■ **Given request**
Scan the records below for the word "were" and give only the number of lines that hold it.

■ **Provided information**
○ ○ ○ ○ ○
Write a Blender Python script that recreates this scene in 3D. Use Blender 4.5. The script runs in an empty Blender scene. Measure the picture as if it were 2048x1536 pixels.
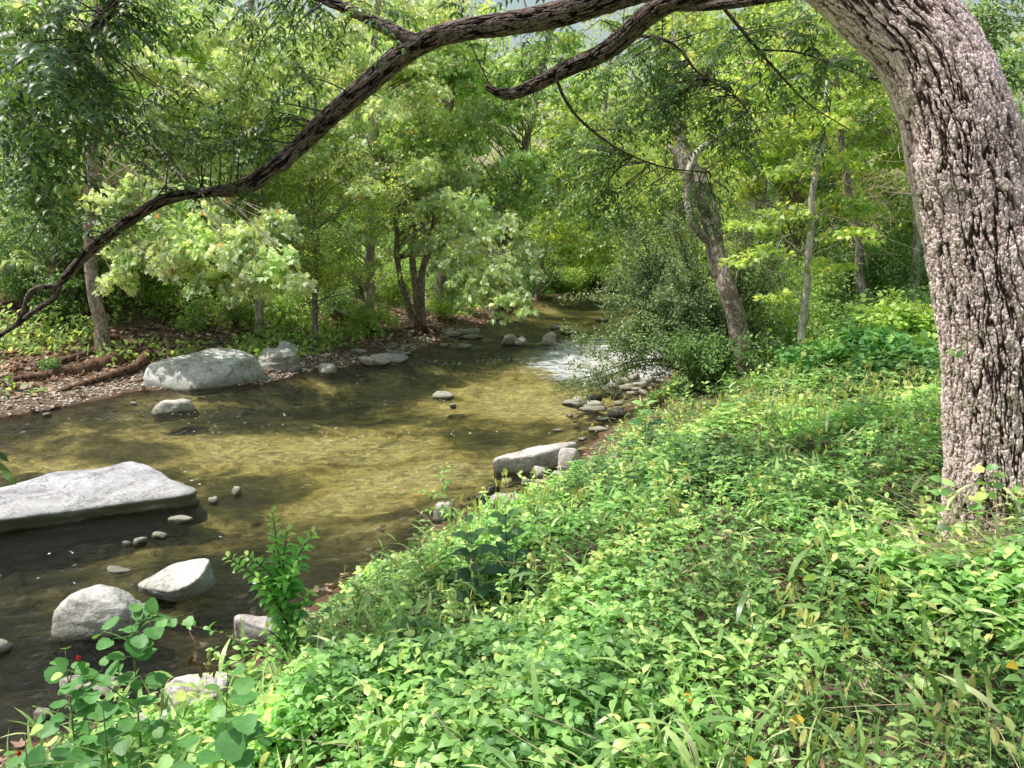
import bpy, math, random
import numpy as np
from mathutils import Vector

# ------------------------------------------------------------------ scene, camera
S = bpy.context.scene
COL = S.collection
RNG = np.random.default_rng(7)
random.seed(7)
CAMZ, PITCH, F = 3.0, math.radians(11.2), 1500.0
CP, SP = math.cos(PITCH), math.sin(PITCH)

def ray(px, py):
    u, v = (px - 1024) / F, -(py - 768) / F
    return np.array([u, CP + v * SP, -SP + v * CP])

def atz(px, py, z=0.0):
    d = ray(px, py); t = (z - CAMZ) / d[2]
    return np.array([d[0] * t, d[1] * t, z])

def aty(px, py, y):
    d = ray(px, py); t = y / d[1]
    return np.array([d[0] * t, y, CAMZ + d[2] * t])

# ------------------------------------------------------------------ noise (numpy)
def _hash(*c):
    h = np.zeros(np.broadcast(*c).shape, dtype=np.uint32)
    for k, a in enumerate(c):
        h ^= (a.astype(np.int64).astype(np.uint32) * np.uint32((374761393, 668265263, 2246822519, 3266489917)[k]))
        h = (h ^ (h >> np.uint32(13))) * np.uint32(1274126177)
    h ^= h >> np.uint32(16)
    return h.astype(np.float64) / 4294967295.0

def vnoise3(p):
    i = np.floor(p); f = p - i; f = f * f * (3 - 2 * f)
    r = 0
    for a in (0, 1):
        for b in (0, 1):
            for c in (0, 1):
                w = (f[..., 0] if a else 1 - f[..., 0]) * (f[..., 1] if b else 1 - f[..., 1]) * (f[..., 2] if c else 1 - f[..., 2])
                r = r + w * _hash(i[..., 0] + a, i[..., 1] + b, i[..., 2] + c)
    return r * 2 - 1

def fbm3(p, o=4, g=0.5):
    r = 0; a = 1.0
    for k in range(o):
        r = r + a * vnoise3(p * (2.03 ** k) + 17.3 * k); a *= g
    return r

def xy3(x, y, z=0.0):
    x = np.asarray(x, float); y = np.asarray(y, float)
    return np.stack([x, y, np.zeros_like(x) + z], -1)

def voro2(a, b, per=None, jit=0.9):
    ia, ib = np.floor(a), np.floor(b)
    f1 = np.full(a.shape, 9.0); f2 = np.full(a.shape, 9.0); idv = np.zeros(a.shape)
    for da in (-1, 0, 1):
        for db in (-1, 0, 1):
            ca, cb = ia + da, ib + db
            ha = np.mod(ca, per) if per else ca
            px = ca + 0.5 + jit * (_hash(ha, cb) - 0.5)
            py = cb + 0.5 + jit * (_hash(ha, cb, ha * 0 + 5) - 0.5)
            d = np.hypot(a - px, b - py)
            idn = _hash(ha, cb, ha * 0 + 9)
            nf1 = d < f1
            f2 = np.where(nf1, f1, np.minimum(f2, d))
            idv = np.where(nf1, idn, idv)
            f1 = np.where(nf1, d, f1)
    return f1, f2, idv

def sstep(a, b, x):
    t = np.clip((x - a) / (b - a), 0, 1); return t * t * (3 - 2 * t)

# ------------------------------------------------------------------ terrain
LEFT_PX = [(0, 835), (90, 822), (180, 803), (260, 786), (400, 775), (530, 768), (600, 748), (700, 735), (760, 722), (830, 702), (870, 684), (930, 668),
           (970, 652), (1010, 628), (1060, 603), (1150, 588)]
RIGHT_PX = [(1290, 600), (1320, 640), (1400, 690), (1340, 742), (1290, 790), (1235, 830), (1180, 885), (1120, 945), (1000, 1000), (885, 1045), (790, 1110),
            (660, 1150), (575, 1250), (480, 1330), (330, 1400), (100, 1470)]
Lw = [(-40, 4), (-22, 8.5), (-13, 11)] + [tuple(atz(x, y)[:2]) for x, y in LEFT_PX] + [(6.5, 43), (14, 51), (50, 60)]
Rw = [(50, 49), (18, 44), (8.5, 39.5)] + [tuple(atz(x, y)[:2]) for x, y in RIGHT_PX] + [(-3.3, 3.3), (-4.2, 1.2), (-8, -3), (-40, -6)]
Lw, Rw = np.array(Lw), np.array(Rw)
POLY = np.vstack([Lw, Rw])

def dist_line(P, x, y):
    d = np.full(x.shape, 1e9)
    for (ax, ay), (bx, by) in zip(P[:-1], P[1:]):
        vx, vy = bx - ax, by - ay
        t = np.clip(((x - ax) * vx + (y - ay) * vy) / (vx * vx + vy * vy), 0, 1)
        d = np.minimum(d, np.hypot(x - ax - t * vx, y - ay - t * vy))
    return d

def inside(P, x, y):
    r = np.zeros(x.shape, bool)
    Q = np.roll(P, -1, 0)
    for (ax, ay), (bx, by) in zip(P, Q):
        if ay == by: continue
        c = (ay > y) != (by > y)
        r ^= c & (x < (bx - ax) * (y - ay) / (by - ay) + ax)
    return r

def H(x, y, detail=True):
    x = np.asarray(x, float); y = np.asarray(y, float)
    wx = x + 0.12 * vnoise3(xy3(x * 2.1, y * 2.1)); wy = y + 0.12 * vnoise3(xy3(x * 2.1, y * 2.1, 7.7))
    dl, dr = dist_line(Lw, wx, wy), dist_line(Rw, wx, wy)
    ins = inside(POLY, wx, wy)
    d = np.minimum(dl, dr)
    rif = np.exp(-((y - 20.5) / 3.0) ** 2)
    bed = -(0.05 + 0.42 * (1 - np.exp(-d / 1.3))) * (1 - 0.72 * rif)
    left = 0.13 * np.minimum(dl, 7) + 0.36 * np.clip(dl - 6, 0, 22) + 0.05 * np.clip(dl - 28, 0, 400)
    right = 1.42 * (1 - np.exp(-(dr / 2.9) ** 1.35)) + 0.02 * dr + 0.25 * np.clip(dr - 14, 0, 14)
    out = np.where(dl < dr, left, right)
    h = np.where(ins, bed, out)
    if detail:
        n = fbm3(xy3(x * 0.9, y * 0.9), 4)
        amp = np.where(ins, 0.035, np.minimum(0.02 + d * 0.05, 0.12))
        h = h + n * amp
        # low flat stones break the bed and the margins
        f1, f2, idv = voro2(x * 1.9 + 0.4 * n, y * 2.6 + 0.3 * n)
        h = h + np.where(ins, (idv - 0.35) * 0.09 * sstep(0.02, 0.16, f2 - f1) * (1 - 0.6 * np.exp(-d * 3)), 0)
    return h

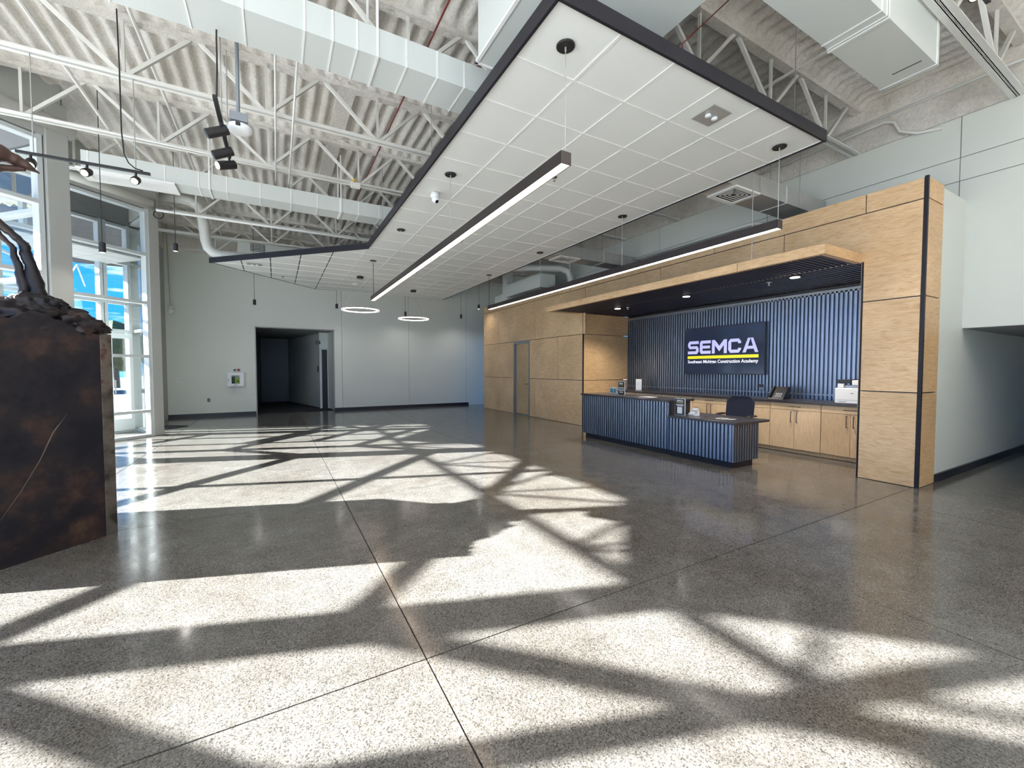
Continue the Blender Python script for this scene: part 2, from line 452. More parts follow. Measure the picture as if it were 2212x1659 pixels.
# ---- walls
ZD = 5.86
wb = struct('wall_back', 'pale grey painted back wall with a hallway opening')
MB().box(-2.88, -0.57, 16.1, 16.3, 0, 5.1).box(1.79, 2.065, 16.1, 16.3, 0, 5.1).box(-0.57, 1.79, 16.1, 16.3, 2.87, 5.1).build('panel', 'wall_paint', wb)
MB().box(2.075, 4.485, 16.1, 16.3, 0, 5.1).build('panel', 'wall_paint', wb)
MB().box(4.495, 6.9, 16.1, 16.3, 0, 5.1).build('panel', 'wall_paint', wb)
MB().box(6.91, 8.6, 16.1, 16.3, 0, 5.1).build('panel', 'wall_paint', wb)
MB().box(-0.60, -0.57, 16.09, 16.11, 0, 2.9).box(-0.60, 1.82, 16.09, 16.11, 2.87, 2.90).box(1.79, 1.82, 16.09, 16.11, 0, 2.9).build('edge_bead', 'column_paint', wb)
def foam_band(name, P, u, L, z0, z1, parent, depth=0.07):
    nx, nz = int(L / 0.07), int((z1 - z0) / 0.07)
    n = (-u[1], u[0]); mb = MB(); vs = []
    for i in range(nx + 1):
        for k in range(nz + 1):
            s_, z = L * i / nx, z0 + (z1 - z0) * k / nz
            p = Vector((P[0] + u[0] * s_, P[1] + u[1] * s_, z))
            d = depth * (0.5 + 0.6 * noise.noise(p * 3.1) + 0.45 * noise.noise(p * 8.7)) * min(1, k * 1.2)
            vs.append((p.x + n[0] * d, p.y + n[1] * d, z))
    fs = [(i * (nz + 1) + k, (i + 1) * (nz + 1) + k, (i + 1) * (nz + 1) + k + 1, i * (nz + 1) + k + 1) for i in range(nx) for k in range(nz)]
    mb.add(vs, fs)
    return mb.build(name, 'spray_foam', parent, smooth=True)
foam_band('foam_band', (8.6, 16.1), (-1, 0), 11.6, 5.08, ZD + 0.05, wb)

wr = struct('wall_right', 'pale grey upper wall with reveal joints above the wood feature')
XR = 8.45
def wr_panel(y0, y1, z0, z1): MB().box(XR, XR + 0.1, y0 + 0.005, y1 - 0.005, z0 + 0.006, z1 - 0.006).build('panel', 'wall_paint', wr)
for z0, z1 in ((3.0, 4.15), (4.15, 4.475), (4.475, 5.05)):
    for y0, y1 in ((2.10, 4.75), (4.75, 7.4), (7.4, 10.05), (10.05, 12.7), (12.7, 16.1)):
        wr_panel(y0, y1, z0, z1)
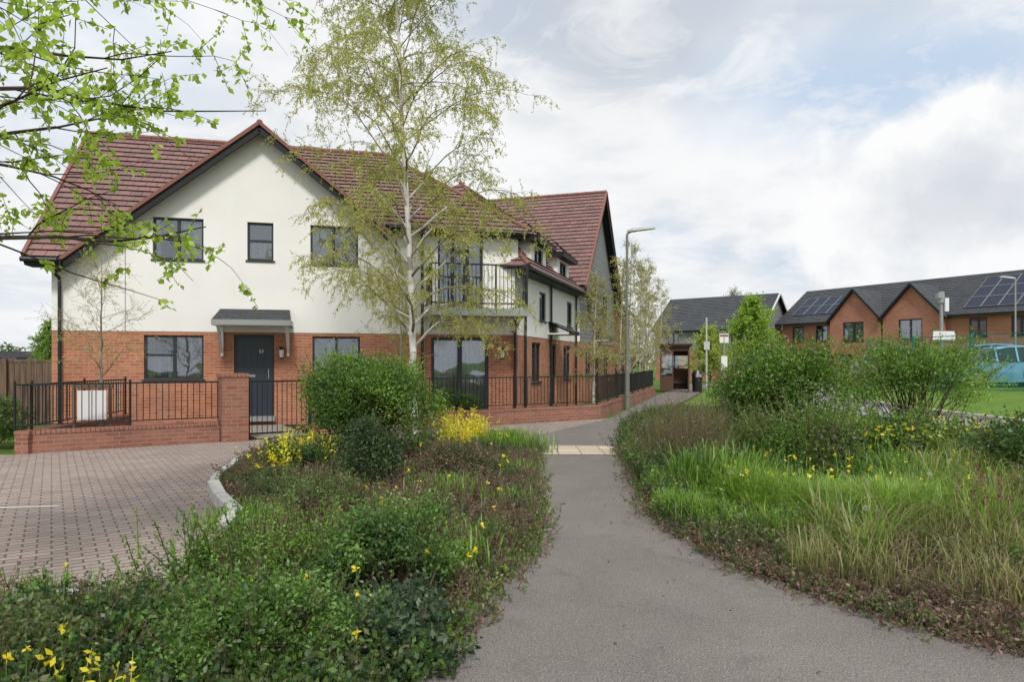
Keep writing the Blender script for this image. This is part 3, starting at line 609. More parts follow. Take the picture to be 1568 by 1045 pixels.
class Veg:
    def __init__(s): s.V=[];s.C=[];s.M=[]
    def quads(s,V,C,m):
        s.V.append(V.reshape(-1,3)); s.C.append(np.repeat(C,4,0)); s.M.append(np.full(len(V),m))
    def leaves(s,P,size,C,up=.5,asp=.5,axis=None,amix=.5):
        n=len(P); a=rnd(n)
        if axis is not None: a=unit(a*(1-amix)+axis*amix)
        nn=rnd(n)+np.array([0,0,up]); sd=unit(np.cross(a,nn)); nn=np.cross(sd,a)
        S_=(np.ones(n)*size*R.uniform(.6,1.3,n))[:,None]
        v=np.stack([P,P+a*S_*.45+sd*S_*asp*.5+nn*S_*.07,P+a*S_,P+a*S_*.45-sd*S_*asp*.5+nn*S_*.07],1)
        s.quads(v,C,0)
    def tubes(s,A,B,ra,rb,C,k=4):
        if len(A)==0: return
        d=unit(B-A); o=np.where(np.abs(d[:,2:3])>.9,np.array([[1.,0,0]]),np.array([[0,0,1.]])); u=unit(np.cross(d,o)); w_=np.cross(d,u)
        ra=np.broadcast_to(np.asarray(ra,float),(len(A),))[:,None]; rb=np.broadcast_to(np.asarray(rb,float),(len(A),))[:,None]
        for i in range(k):
            t0,t1=2*math.pi*i/k,2*math.pi*(i+1)/k
            e0=u*math.cos(t0)+w_*math.sin(t0); e1=u*math.cos(t1)+w_*math.sin(t1)
            s.quads(np.stack([A+e0*ra,A+e1*ra,B+e1*rb,B+e0*rb],1),C,1)
    def blades(s,P,h,wd,C,lean=.4):
        n=len(P); h=np.broadcast_to(np.asarray(h,float),(n,))*R.uniform(.5,1.2,n); az=R.uniform(0,2*math.pi,n); dr=np.stack([np.cos(az),np.sin(az),np.zeros(n)],1); sd=np.stack([-np.sin(az),np.cos(az),np.zeros(n)],1)
        l=(R.uniform(.1,1,n)*lean*h)[:,None]; Z=np.array([[0,0,1.]]); hh=h[:,None]
        p1=P+Z*hh*.5+dr*l*.3; p2=P+Z*hh*.85+dr*l*.8; p3=P+Z*hh*R.uniform(.8,1.0,(n,1))+dr*l*1.25
        w0=wd/2
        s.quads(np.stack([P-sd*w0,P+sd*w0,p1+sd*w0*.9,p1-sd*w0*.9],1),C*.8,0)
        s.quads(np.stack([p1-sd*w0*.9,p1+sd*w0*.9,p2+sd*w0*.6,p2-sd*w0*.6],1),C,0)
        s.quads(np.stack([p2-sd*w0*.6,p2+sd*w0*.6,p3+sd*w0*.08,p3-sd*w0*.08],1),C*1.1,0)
    def build(s,name):
        V=np.concatenate(s.V).astype(np.float32); C=np.clip(np.concatenate(s.C),0,.9); Mi=np.concatenate(s.M).astype(np.int32); nf=len(Mi)
        me=bpy.data.meshes.new(name); me.vertices.add(len(V)); me.vertices.foreach_set('co',V.ravel()); me.loops.add(nf*4); me.loops.foreach_set('vertex_index',np.arange(nf*4,dtype=np.int32))
        me.polygons.add(nf); me.polygons.foreach_set('loop_start',np.arange(0,nf*4,4,dtype=np.int32))
        me.materials.append(m_leaf); me.materials.append(m_bark); me.polygons.foreach_set('material_index',Mi)
        ca=me.color_attributes.new('Col','FLOAT_COLOR','POINT'); ca.data.foreach_set('color',np.concatenate([C,np.ones((len(C),1))],1).astype(np.float32).ravel())
        me.update(calc_edges=True); o=bpy.data.objects.new(name,me); COL.objects.link(o); return o
def pal(cols,n,var=.25):
    c=np.array(cols)[R.integers(0,len(cols),n)]; return c*R.uniform(1-var,1+var,(n,1))
G_MID=[(.085,.165,.035),(.12,.22,.042),(.07,.135,.032)]
G_FRESH=[(.17,.29,.045),(.22,.35,.055),(.13,.24,.042)]
G_YEL=[(.40,.44,.085),(.33,.40,.07),(.46,.47,.13)]
G_DARK=[(.035,.075,.03),(.05,.095,.035),(.065,.115,.038)]
G_OLIVE=[(.13,.16,.06),(.17,.17,.08),(.10,.135,.055)]
BROWN=[(.21,.14,.105),(.28,.195,.15),(.15,.10,.075),(.19,.14,.095)]
STEMB=[(.12,.085,.065),(.17,.125,.095),(.08,.055,.045)]
YEL=[(.85,.65,.03),(.88,.72,.08)]
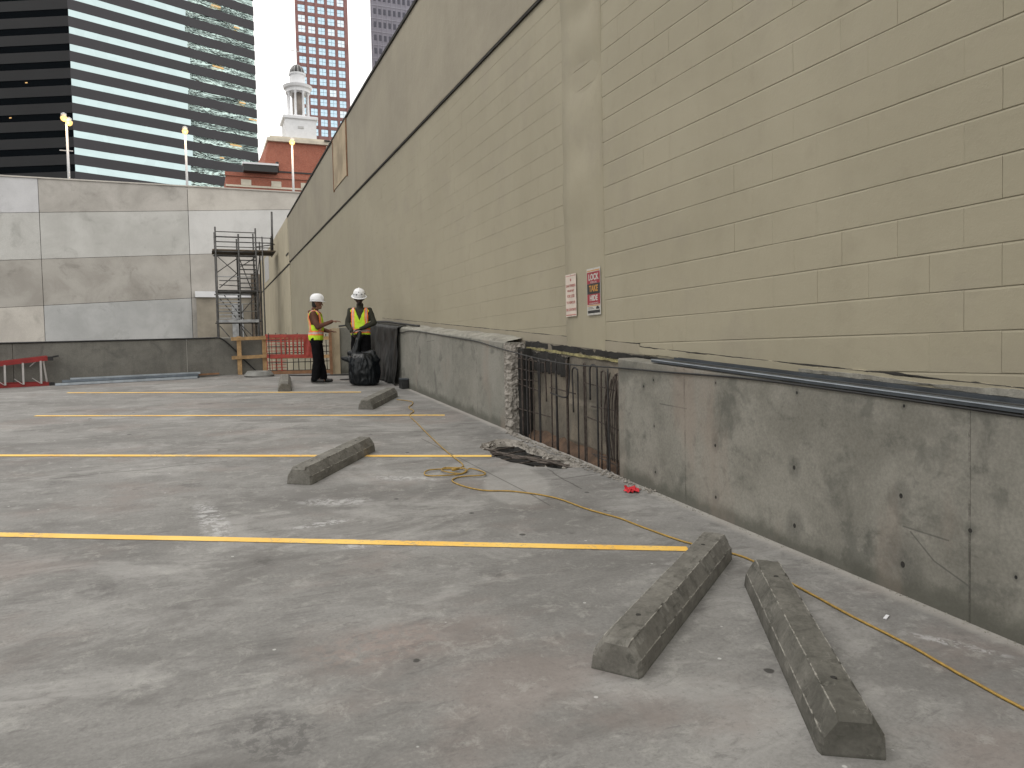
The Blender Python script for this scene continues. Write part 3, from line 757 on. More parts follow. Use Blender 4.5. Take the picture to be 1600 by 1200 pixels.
# rubble fringe along the breach
def rubble(name, pts, n, rmin, rmax, spread, mat, label):
    mb = MB(); rn = random.Random(len(name) + n)
    for _ in range(n):
        i = rn.randrange(len(pts)-1); f = rn.random()
        x = pts[i][0] + (pts[i+1][0]-pts[i][0])*f + rn.gauss(0, spread); y = pts[i][1] + (pts[i+1][1]-pts[i][1])*f + rn.gauss(0, spread)
        r = rn.uniform(rmin, rmax)*(0.5 + rn.random()); c = D(x, y, r*.35); q = [rn.uniform(.6, 1.3) for _ in range(6)]
        if x > 3.648: continue
        mb.add([c+Vector((r*q[0],0,0)), c-Vector((r*q[1],0,0)), c+Vector((0,r*q[2],0)), c-Vector((0,r*q[3],0)), c+Vector((0,0,r*.6*q[4])), c-Vector((0,0,r*.5))],
               [(0,2,4),(2,1,4),(1,3,4),(3,0,4),(2,0,5),(1,2,5),(3,1,5),(0,3,5)])
    o = part(name, mb, mat); return tag(o, label, 'rubble', kind='stuff')
rubble('rubble', [(3.6, 8.9), (3.58, 8.4), (3.59, 7.8), (3.6, 7.2), (3.55, 6.6), (3.6, 6.2), (3.62, 5.6)], 420, .006, .02, .035, M['broken'], 'crumbs of broken concrete along the foot of the breach')
rubble('grit', [(3.61, 6.2), (3.62, 5.2), (3.63, 3), (3.63, 1.8)], 500, .002, .006, .02, M['mortar'], 'fine grit gathered along the foot of the near parapet')

# ---------------------------------------------------------------- studs lying on the near parapet
def c_stud(name, p, q, w, h, mat, parent, th=0.003, lip=0.010, edge=None):
    """open-side-up C section from p to q"""
    p, q = Vector(p), Vector(q); d = (q-p).normalized(); sdv = d.cross(Vector((0,0,1))).normalized(); u = sdv.cross(d)
    prof = [(-w/2, 0), (w/2, 0), (w/2, h), (w/2-lip, h), (w/2-lip, h-th), (w/2-th, h-th), (w/2-th, th), (-w/2+th, th), (-w/2+th, h-th), (-w/2+lip, h-th), (-w/2+lip, h), (-w/2, h)]
    vs = [c + sdv*a + u*b for c in (p, q) for a, b in prof]; n = len(prof)
    fs = [(i, (i+1) % n, (i+1) % n+n, i+n) for i in range(n)]
    mb = MB().add(vs, fs)
    return part(name, mb, mat, parent)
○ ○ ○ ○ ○
■ **Task result**
2